Triple-digit temperatures and strained resources caused CAISO to issue a warning in June. Portland, Ore., hit a record high of 112 degrees Fahrenheit on Sunday; a similar temperature was expected Monday, the National Weather Service said.

“The associated heat is the other variable that is really putting a lot of stress on the grid at the moment,” Mainzer said.

“Under normal conditions, even on a day when it’s really hot in California, but it’s not super hot in Portland or Salt Lake City or Phoenix, our grid is typically OK,” he said. “But when it gets simultaneously hot and dry in all these different regions, the amount of power available to California through imports … puts a lot of stress on the system.”

Ohio Lawmakers Vote to Block Local Natural Gas Bans

Ohio joined 18 other states Thursday in adopting legislation backed by the gas industry barring municipalities from prohibiting or limiting access to natural gas or propane. The bill now heads to Gov. Mike DeWine’s (R) desk.

Ohio was the seventh largest producer of natural gas among the 35 gas producing states, the Energy Information Administration reported in 2020, based on data collected a year earlier. Though opposed by some local governments as well as the Ohio Municipal League as a violation of the Home Rule provisions in the state constitution, passage of H.B. 201 was never in question. The bill cleared the Senate on a 25-7 party-line vote Thursday after passing the House 65-32 in May with all but two Democrats opposed.

A number of gas industry and manufacturing representatives testified on behalf of the legislation, including the Ohio Manufacturers’ Association, the American Petroleum Institute-Ohio, the Ohio Home Builders Association, the Ohio Oil and Gas Association, state and local chambers of commerce, and a utility workers local.

Encino Energy, currently the second largest producer of shale gas in the state, submitted testimony in favor, saying, “We believe it will benefit Ohio’s consumers, the state’s economy and the environment by protecting the consumers’ right to choose natural gas.”

The state’s gas distribution utilities began discussing legislation to prevent gas bans 18 months ago after several Ohio cities adopted resolutions endorsing a goal of 100% renewable energy.

The primary sponsor, Rep.
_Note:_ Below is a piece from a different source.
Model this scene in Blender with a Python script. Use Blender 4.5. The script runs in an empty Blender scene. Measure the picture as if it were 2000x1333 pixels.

Jason Stephens (R), represents rural Appalachian counties in southeast Ohio, which while not the heart of the state’s shale gas activity, do produce some natural gas.

“House Bill 201 is a very simple piece of legislation that preserves a customer’s right to choose the energy option that works best for them while making sure that every community in Ohio with natural gas maintains the ability for its citizens and its businesses to access this abundant source of Ohio energy,” Stephens said in opening testimony earlier this spring.

The bill “bars any political subdivision” from enacting any ordinance, resolution, building code, or other similar requirement that “limits, prohibits or prevents” any consumer from obtaining natural gas service or propane.

The legislation was opposed by the Ohio Mayors Alliance, the Ohio Environmental Council, the Natural Resources Defense Council and several other green groups.

Daniel Sawmiller, the NRDC Ohio energy policy director, called the legislation “underhanded” in a statement issued after the vote on Thursday.

“The gas industry has a simple goal: stop people across Ohio from getting clean and healthy energy in their homes. This underhanded bill takes away the longstanding authority of local governments to meet the energy needs of their residents in the safest, most common sense and cost-effective way. It would block local governments from shaping their permitting rules to encourage healthier, low emissions, all-electric buildings.

“Instead, Ohio communities would stay hooked on gas and be forced to pay for unwanted, costly and unnecessary fossil fuel infrastructure for decades to come. That’s wrong, and Gov. DeWine should veto this unfair legislation,” Sawmiller said in an email.

Home Rule Violation?

In testimony earlier this spring, Garry Hunter, general counsel for the Ohio Municipal League wrote: “I believe this legislation violates the Home Rule provisions of the Ohio Constitution and should not be adopted.”

The Ohio Mayors Alliance, representing mayors in more than two dozen of the state’s largest cities, also opposed the bill. “The importance of local self-governance and municipal home rules is a core principle of Ohio’s Constitution,” it said.

The constitution says, “Any municipality may frame and adopt or amend a charter for its government and may, subject to the provisions of section 3 of this article, exercise thereunder all powers of local self-government.”

Section 3 says, “Municipalities shall have authority to exercise all powers of local self-government and to adopt and enforce within their limits such local police, sanitary and other similar regulations, as are not in conflict with general laws.”

In written and oral testimony before committees, Randi Leppla, vice president of energy policy for the Ohio Environmental Council Action Fund, described the bill as “a solution in search of a problem.

“H.B. 201 would limit local governments from passing resolutions or making changes to city building and zoning codes that would limit or prohibit access to natural gas, despite the fact that no city in Ohio has passed a ban of this nature through resolution or building code updates.

“Proponents of this legislation specifically point to these types of bans on the coasts as the reasoning for passing such legislation, not because of any need here in Ohio,” she said.

According to the NRDC, Ohio would join Alabama, Arkansas, Florida, Georgia, Indiana, Iowa, Kansas, Kentucky, Mississippi, Missouri, Texas, Utah, West Virginia and Wyoming in passing such legislation. Similar legislation is still pending in Pennsylvania, North Carolina and Michigan. Arizona, Louisiana, Oklahoma and Tennessee approved similar legislation last year.